For my fellow Muslims, this connection is a reminder of the big contributions our civilization had to the rest of humanity. Our golden age, from the 700s to the 1400s roughly, produced many inventors, scientists, and philosophers whose works fascinated Europeans and helped induce their unprecedented progress. But the very same fact is also a call for self-criticism: Why did we lose that golden age and produce only little universal knowledge afterward? Why did ideas like Ibn Khaldun’s find little interest among us for centuries, as I discussed in my book, Reopening Muslim Minds: A Return to Reason, Freedom and Tolerance?
For American conservatives, many of whom admire Reagan and honor his legacy these days, this small glimpse of a foreign contribution to their Western heritage is another reminder.
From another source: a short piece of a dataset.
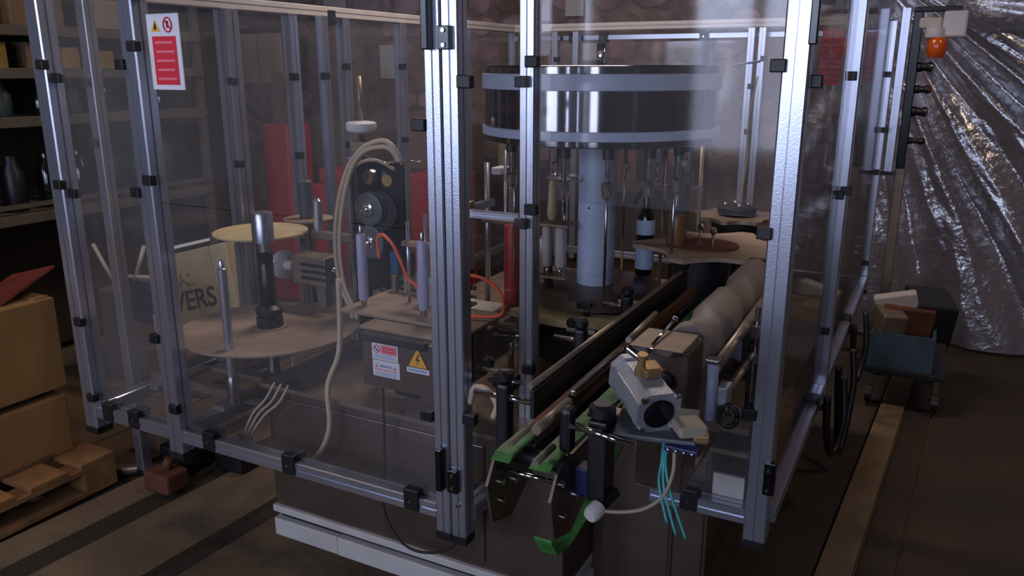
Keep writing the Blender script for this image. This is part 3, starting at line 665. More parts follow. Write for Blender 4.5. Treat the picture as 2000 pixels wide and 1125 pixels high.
# ---------------------------------------------------------------- conveyor
cv = thing('conveyor', (-.62, 2.0, CT+.014), 'bottle conveyor with green belts, guide rails and steel side plates sticking out at the front', 'conveyor')
CYA, CYB = 1.24, 2.60
def plate_x(x0, x1, pts, name, m_, par=cv):
    """side profile in the YZ plane, extruded in x"""
    return MB().prism([(y, z) for y, z in pts], 0, x1-x0, Matrix.Translation((x0, 0, 0)) @ Matrix(((0, 0, 1, 0), (1, 0, 0, 0), (0, 1, 0, 0), (0, 0, 0, 1)))).build(name, m_, par)
for x0, x1 in ((-.708, -.702), (-.572, -.566)):
    q = plate_x(x0, x1, [(CYA, .86), (CYA+.03, .905), (CYA+.06, .918), (CYB, .918), (CYB, .84), (CYA+.32, .84), (CYA+.20, .80), (CYA+.10, .745), (CYA+.02, .77)], 'side_plate', 'brown_steel')
    for yy, zz, rr in ((CYA+.05, .875, .008), (CYA+.12, .82, .011), (CYA+.20, .865, .007), (CYA+.06, .80, .007)):
        MB().lathe([(rr, 0), (rr, .004), (rr*.5, .006)], (x0, yy, zz), axis=(-1, 0, 0), n=14).build('bolt', 'chrome', q)
        MB().lathe([(rr, 0), (rr, .004), (rr*.5, .006)], (x1, yy, zz), axis=(1, 0, 0), n=14).build('bolt', 'chrome', q)
for x0, x1 in ((-.700, -.660), (-.618, -.575)):
    pts = [(CYA+.01, .915), (CYA+.03, .925), (CYB, .925), (CYB, .919), (CYA+.04, .919)]
    plate_x(x0, x1, pts, 'belt', 'green_belt')
q = plate_x(-.660, -.618, [(CYA+.10, .90), (CYB, .90), (CYB, .88), (CYA+.10, .88)], 'belt_shadow', 'black')  # black strip in the belt gap, painted in for the shadow there
# chain return sagging below the front
sag = [(CYA+.45, .80), (CYA+.33, .755), (CYA+.22, .715), (CYA+.12, .70), (CYA+.06, .715), (CYA+.03, .76)]
sag2 = [(y, z-.006) for y, z in sag[::-1]]
plate_x(-.615, -.577, sag+sag2, 'return_belt', 'green_belt')
cy((-.700, CYA+.035, .885), (-.574, CYA+.035, .885), .005, n=12).build('cross_rod', 'chrome', cv)
cy((-.702, CYA+.10, .89), (-.572, CYA+.10, .89), .018, n=18).build('end_roller', 'black', cv)
MB().lathe([(.009, 0), (.009, .004), (.006, .007)], (-.702, CYA+.055, .845), axis=(1, 0, 0), n=16).build('bolt', 'chrome', cv)
for yy in (2.10, 2.5): bx(-.69, -.58, yy, yy+.05, CT+.014, .88).build('support', 'dusty_steel', cv)
# left guide rail with black clamps
gl = thing('guide_rail', (-.62, 1.9, .93), 'long left guide rail with thin steel rod and black plastic strip along the conveyor', 'guide rail')
cy((-.700, 1.42, 1.005), (-.700, 2.62, 1.005), .007, n=12).build('rod', 'dusty_steel', gl)
bx(-.700, -.690, 1.42, 2.58, .932, .997, bev=.002).build('black_strip', 'black', gl)
cy((-.668, 1.27, .945), (-.668, 2.1, .955), .006, n=12).build('rod', 'dusty_steel', gl)
bx(-.664, -.650, 1.36, 2.56, .926, .962, bev=.003).build('inner_strip', 'rust', gl)
def clampx(x, y, z0, z1, par, w=.03):
    q = MB().box(x-w/2, x+w/2, y-.018, y+.018, z0, z1, bev=.008).build('clamp_block', 'black', par)
    MB().lathe([(.012, 0), (.018, .006), (.018, .022), (.010, .028)], (x, y, z1), n=16).build('clamp_knob', 'black', q)
    MB().lathe([(.009, 0), (.009, .016)], (x, y, z0+(z1-z0)*.72), axis=(0, -1, -.0), n=6).build('hex_bolt', 'steel', q)
    return q
for y in (1.43, 1.85, 2.2):
    clampx(-.765, y, .83, 1.0, gl)
    cy((-.84, y, .985-.02), (-.70, y, .965), .007, n=12).build('cross_rod', 'chrome', gl)
    bx(-.765, -.708, y-.012, y+.012, .84, .86).build('bracket', 'dusty_steel', gl)
star_knob((-.80, 1.98, 1.02), .022, gl)
# right guide rails
gr = thing('guide_rail', (-.57, 1.6, .93), 'short right guide rail with bright steel edge beside the cast sensor head', 'guide rail')
bx(-.618, -.606, 1.44, 1.74, .992, 1.006, bev=.003).build('rail_edge', 'steel', gr)
cy((-.603, 1.25, .998), (-.603, 1.40, .998), .010, n=14).build('rod', 'dusty_steel', gr)
cy((-.590, 1.22, .945), (-.590, 1.30, .945), .007, n=12).build('rod', 'dusty_steel', gr)
cy((-.605, 1.76, 1.02), (-.615, 2.0, 1.02), .008, n=12).build('rod', 'dusty_steel', gr)
def cblock(x, y, z0, z1):
    t = MB().box(x-.014, x+.014, y-.014, y+.02, z0, z1, bev=.011).build('clamp_block', 'black', gr); return t
cblock(-.575, 1.33, .925, 1.02); cblock(-.560, 1.66, .94, 1.04)
cy((-.565, 1.32, .985), (-.50, 1.32, .985), .006, n=12).build('cross_rod', 'chrome', gr)
cy((-.56, 1.66, 1.03), (-.44, 1.66, 1.03), .006, n=12).build('cross_rod', 'chrome', gr)

# black upright block with sensor bracket
ub = thing('sensor_bracket', (-.52, 1.36, .76), 'dark upright bracket block with chrome cross rod on the conveyor side', 'bracket')
MB().box(-.532, -.494, 1.33, 1.385, .83, 1.0, bev=.004).build('block', 'black', ub)
MB().box(-.562, -.532, 1.34, 1.38, .83, .89, bev=.004).build('block', 'navy', ub)
MB().lathe([(.02, 0), (.026, .006), (.026, .024), (.018, .03)], (-.512, 1.355, 1.0), n=20).build('clamp_knob', 'black', ub)
cy((-.55, 1.315, .992), (-.43, 1.315, .975), .0065, n=12).build('cross_rod', 'chrome', ub)
cn2 = thing('cable_connector', (-.50, 1.30, .82), 'round grey white plug connector on the end of a grey cable under the bracket', 'connector')
MB().lathe([(.013, 0), (.017, .004), (.017, .028), (.013, .034)], (-.502, 1.33, .825), axis=(-.25, -.9, -.25), n=20).build('plug', 'off_white', cn2)
MB().lathe([(.013, 0), (.013, .05)], (-.502, 1.33, .825), axis=(.25, .9, .25), n=16).build('cable_gland', 'black', cn2)
hosething('cable', [(-.375, 1.38, .965), (-.372, 1.37, .91), (-.385, 1.355, .865), (-.415, 1.34, .838), (-.455, 1.33, .825), (-.495, 1.32, .822)], .0038, 'board', 'off-white cable arching from the cast sensor head down to the plug', 'cable')
for i, (a, b) in enumerate((((-.392, 1.38, .97), (-.352, 1.34, .80)), ((-.388, 1.38, .97), (-.335, 1.35, .79)), ((-.396, 1.38, .97), (-.370, 1.34, .82)))):
    m_ = (Vector(a)+Vector(b))/2+Vector((-.012, 0, -.01))
    hosething('air_hose', [a, (a[0]-.002, a[1], a[2]-.05), tuple(m_), b], .0028, 'teal', 'thin teal air hose hanging below the cast sensor head, '+('middle of three', 'rightmost of three', 'leftmost of three')[i], 'hose', 'teal hoses below the sensor head')

# ---------------------------------------------------------------- cast aluminium head with round black face
sh = thing('actuator_head', (-.41, 1.42, .96), 'cast aluminium actuator head with round black end face and brass fittings', 'actuator')
Rz = Matrix.Translation((-.442, 1.41, 1.036)) @ Matrix.Rotation(R(42), 4, 'Z') @ Matrix.Rotation(R(12), 4, 'X') @ Matrix.Scale(1.16, 4)
def loc(mb): bmesh.ops.transform(mb.b, matrix=Rz, verts=mb.b.verts); return mb
s_ = .031
oct_ = [(-s_, -s_*.55), (-s_*.55, -s_), (s_*.55, -s_), (s_, -s_*.55), (s_, s_*.55), (s_*.55, s_), (-s_*.55, s_), (-s_, s_*.55)]
loc(MB().prism([(x*1.08, y*1.08) for x, y in oct_], -.065, .03, RX90)).build('body', 'cast_alu', sh)
loc(MB().prism([(x*1.2, y*1.2) for x, y in oct_], .03, .048, RX90)).build('end_flange', 'cast_alu', sh)
loc(MB().prism([(x*1.2, y*1.2) for x, y in oct_], -.08, -.065, RX90)).build('end_flange', 'cast_alu', sh)
loc(MB().lathe([(.0265, 0), (.0265, .003), (.024, .004)], (0, -.047, 0), axis=(0, -1, 0), n=36)).build('round_face', 'black_gloss', sh)
for dx in (-.027, .027):
    for dz in (-.027, .027): loc(MB().lathe([(.0055, 0), (.0055, .004)], (dx*1.08, -.048, dz*1.08), axis=(0, -1, 0), n=12)).build('bolt', 'chrome', sh)
loc(MB().box(-.02, .02, -.03, .04, .033, .037).box(-.036, -.033, -.03, .05, -.02, .02)).build('side_rib', 'cast_alu', sh)
loc(MB().lathe([(.010, 0), (.010, .012), (.007, .014), (.007, .03), (.009, .032), (.009, .04)], (-.012, .015, .036), n=12)).build('fitting', 'brass', sh)
loc(MB().box(-.012, .022, -.005, .03, .037, .055, bev=.005)).build('fitting', 'brass', sh)
loc(MB().lathe([(.007, 0), (.007, .03)], (-.012, .015, .066), axis=(-.5, .6, .3), n=12)).build('fitting', 'chrome', sh)
bx(-.50, -.345, 1.345, 1.50, .975, .985, bev=.003, rot=(0, 0, 12)).build('mounting_plate', 'grey_plastic', sh)
bx(-.380, -.325, 1.36, 1.42, .990, 1.012, bev=.005, rot=(0, 0, 35)).build('side_block', 'board', sh)
bx(-.345, -.315, 1.37, 1.41, .978, .996, bev=.004, rot=(0, 0, 22)).build('side_block', 'brass', sh)
bx(-.385, -.32, 1.34, 1.375, .966, .978, bev=.003).build('terminal_strip', 'navy', sh)
for i in range(4): MB().sph((-.375+i*.015, 1.338, .972), .004).build('terminal', 'chrome', sh)
cy((-.56, 1.40, .980), (-.44, 1.42, .980), .006, n=12).build('cross_rod', 'chrome', sh)
bx(-.57, -.48, 1.43, 1.47, .96, .976, bev=.004).build('bracket', 'dusty_steel', sh)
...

Western civilization and its accomplishments are not as insular as some may think. Other civilizations, especially Islam, not only made many contributions to the West but also bear common values that call for mutual respect and might facilitate dialogue.
And for American leftists, many of whom have been all too drawn into identity politics and a caricature of capitalism as a scheme of “greedy white men,” the Ibn Khaldun-Reagan connection offers another lesson. It shows that there are universal truths about human nature, as well as dynamics of society and economics, which can be empirically studied by all minds, regardless of race, culture, and religion. And it just seems to be an empirical fact that free markets generate wealth—and when they are suffocated, as Ibn Khaldun warned, “civilization slumps, and everything decays.”